Mais il y a un nom qui ressort un peu plus que les autres, et c’est celui de l’ancien gouverneur de la Banque du Canada (et de la Banque d’Angleterre) Mark Carney. Il faut dire que, depuis quelques semaines, il a vraiment l’air d’être en campagne pour le leadership libéral. Dans le sondage Abacus, il obtenait 11 % d’appuis, ce qui n’est pas beaucoup, mais tout de même deux fois plus que tous les ministres du gouvernement Trudeau, à l’exception de Mme Freeland.

Il n’a peut-être pas d’expérience politique au sens partisan du mot. Mais il a survécu à des situations politiquement délicates. Comme de tenir tête au gouvernement conservateur de Boris Johnson pendant la campagne du Brexit. Parfaitement bilingue, il a un curriculum vitæ qui attire l’attention.
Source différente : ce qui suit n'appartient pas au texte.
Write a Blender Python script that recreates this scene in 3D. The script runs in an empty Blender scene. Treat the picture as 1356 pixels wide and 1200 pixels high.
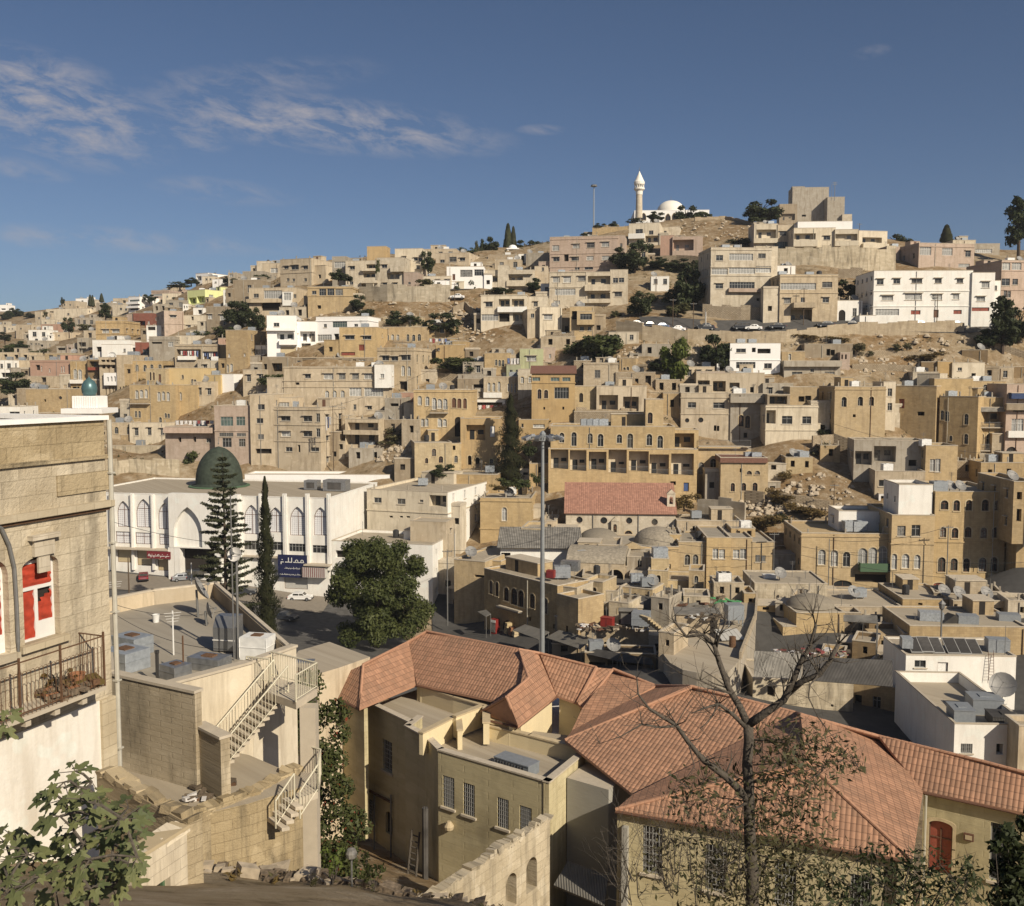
import bpy,math,random
import numpy as np
from mathutils import Vector,Matrix,noise
R=math.radians
sc=bpy.context.scene
col=sc.collection
random.seed(7)
# camera, world, sun, exposure
FPX,CX,CY=1300.0,678.0,600.0
PITCH=math.atan(100/FPX)
cd=bpy.data.cameras.new('camera');cam=bpy.data.objects.new('camera',cd);col.objects.link(cam)
cd.sensor_width=36.0;cd.lens=36.0*FPX/1356.0
cd.clip_start=0.2;cd.clip_end=6000
cam.location=(0,0,0);cam.rotation_euler=(R(90)-PITCH,0,0)
sc.camera=cam
SUN_EL,SUN_AZ=R(33),R(39)
sun_dir=Vector((math.sin(SUN_AZ)*math.cos(SUN_EL),-math.cos(SUN_AZ)*math.cos(SUN_EL),math.sin(SUN_EL)))
sd=bpy.data.lights.new('sun','SUN');sun=bpy.data.objects.new('sun',sd);col.objects.link(sun)
sd.energy=5.0;sd.angle=R(0.5);sd.color=(1.0,0.88,0.70)
sun.rotation_euler=sun_dir.to_track_quat('Z','Y').to_euler()
sun.location=(40,-40,60)
w=bpy.data.worlds.new('World');sc.world=w;w.use_nodes=True
wn,wl=w.node_tree.nodes,w.node_tree.links
bg=wn['Background']
sky=wn.new('ShaderNodeTexSky');sky.sky_type='NISHITA';sky.sun_disc=False
sky.sun_elevation=SUN_EL;sky.sun_rotation=math.atan2(sun_dir.x,sun_dir.y)
sky.altitude=900;sky.air_density=0.75;sky.dust_density=2.4;sky.ozone_density=3.5
bg.inputs['Strength'].default_value=0.059
def wnode(t,**kw):
 n=wn.new(t)
 for k,v in kw.items():setattr(n,k,v)
 return n
def wmath(op,a,b=None,c=None):
 n=wnode('ShaderNodeMath',operation=op)
 for i,v in enumerate((a,b,c)):
  if v is None:continue
  if hasattr(v,'links'):wl.new(v,n.inputs[i])
  else:n.inputs[i].default_value=v
 return n.outputs[0]
tc=wnode('ShaderNodeTexCoord');sp=wnode('ShaderNodeSeparateXYZ');wl.new(tc.outputs['Generated'],sp.inputs[0])
yy=wmath('MAXIMUM',sp.outputs['Y'],0.05)
u=wmath('DIVIDE',sp.outputs['X'],yy);v=wmath('DIVIDE',sp.outputs['Z'],yy)
def blob(cu,cv,ru,rv,tilt):
 du,dv=wmath('SUBTRACT',u,cu),wmath('SUBTRACT',v,cv)
 ct,st=math.cos(tilt),math.sin(tilt)
 a=wmath('ADD',wmath('MULTIPLY',du,ct/ru),wmath('MULTIPLY',dv,st/ru))
 b=wmath('ADD',wmath('MULTIPLY',du,-st/rv),wmath('MULTIPLY',dv,ct/rv))
 return wmath('SUBTRACT',1.0,wmath('ADD',wmath('MULTIPLY',a,a),wmath('MULTIPLY',b,b)))
masks=None
for(px,py,rx,ry,t,k)in((75,150,150,55,-.30,1.0),(430,172,215,30,-.10,.95),(40,230,60,12,-.2,.5),(265,185,45,18,-.3,.7),(300,258,90,14,-.1,.45),(150,320,220,14,-.05,.5),(715,180,28,6,0,.4),(1140,82,24,7,.2,.3),(330,120,160,22,.1,.4)):
 m_=wmath('MULTIPLY',wmath('MAXIMUM',blob((px-CX)/FPX,(500-py)/FPX,rx*1.25/FPX,ry*1.35/FPX,t),0.0),k)
 masks=m_ if masks is None else wmath('MAXIMUM',masks,m_)
cv=wnode('ShaderNodeCombineXYZ');wl.new(wmath('MULTIPLY',wmath('ADD',u,wmath('MULTIPLY',v,.55)),11),cv.inputs[0])
wl.new(wmath('MULTIPLY',wmath('SUBTRACT',v,wmath('MULTIPLY',u,-.12)),27),cv.inputs[1])
cn=wnode('ShaderNodeTexNoise');cn.inputs['Scale'].default_value=1.9;cn.inputs['Detail'].default_value=11;cn.inputs['Roughness'].default_value=.68
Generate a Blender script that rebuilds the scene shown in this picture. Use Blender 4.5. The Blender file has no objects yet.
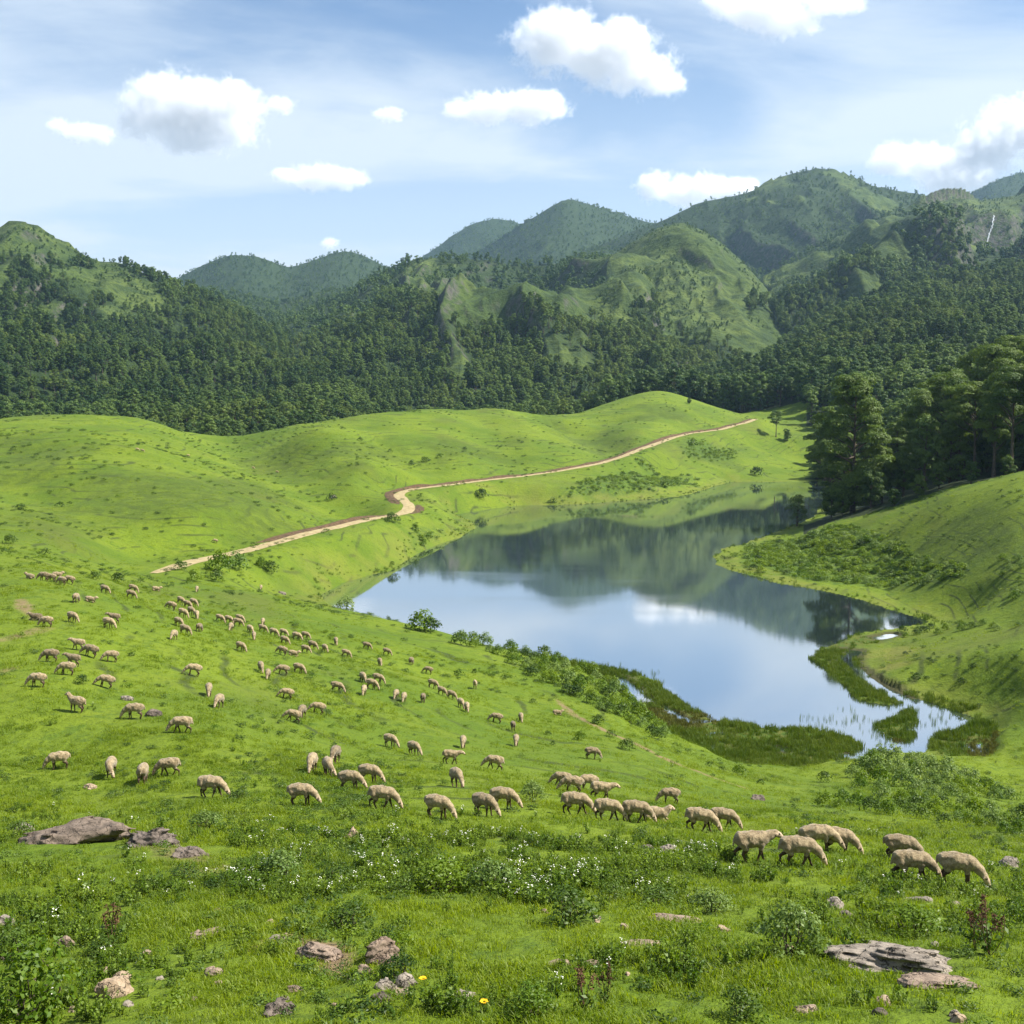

Il est actuellement envoyé spécial des Nations unies pour le financement de l’action climatique. Ce qui lui donne une tribune prestigieuse sur l’un des grands sujets de l’heure. Il a d’ailleurs pris deux fois la parole devant Canada 2020, un groupe de réflexion proche du Parti libéral.

Impossible, alors, de ne pas lui poser la question sur son intérêt pour la direction du Parti libéral. Il répond que ce n’est pas une question qui l’oblige à prendre une décision maintenant. Mais il refuse de rejeter catégoriquement cette possibilité.

Certains libéraux craignent que son manque d’expérience en politique partisane lui nuise. Au Parti libéral du Canada, on n’a pas encore oublié l’épisode Michael Ignatieff en 2011, quand les libéraux ont connu le pire résultat électoral de leur histoire. Mais cela ne semble pas être une grande préoccupation.

Reste à voir la décision finale de Justin Trudeau, qui dit toujours qu’il entend mener ses troupes pour une quatrième campagne électorale, alors que les sondages indiquent que les Canadiens veulent du changement et que l’avance de Pierre Poilievre ne semble pas vouloir diminuer.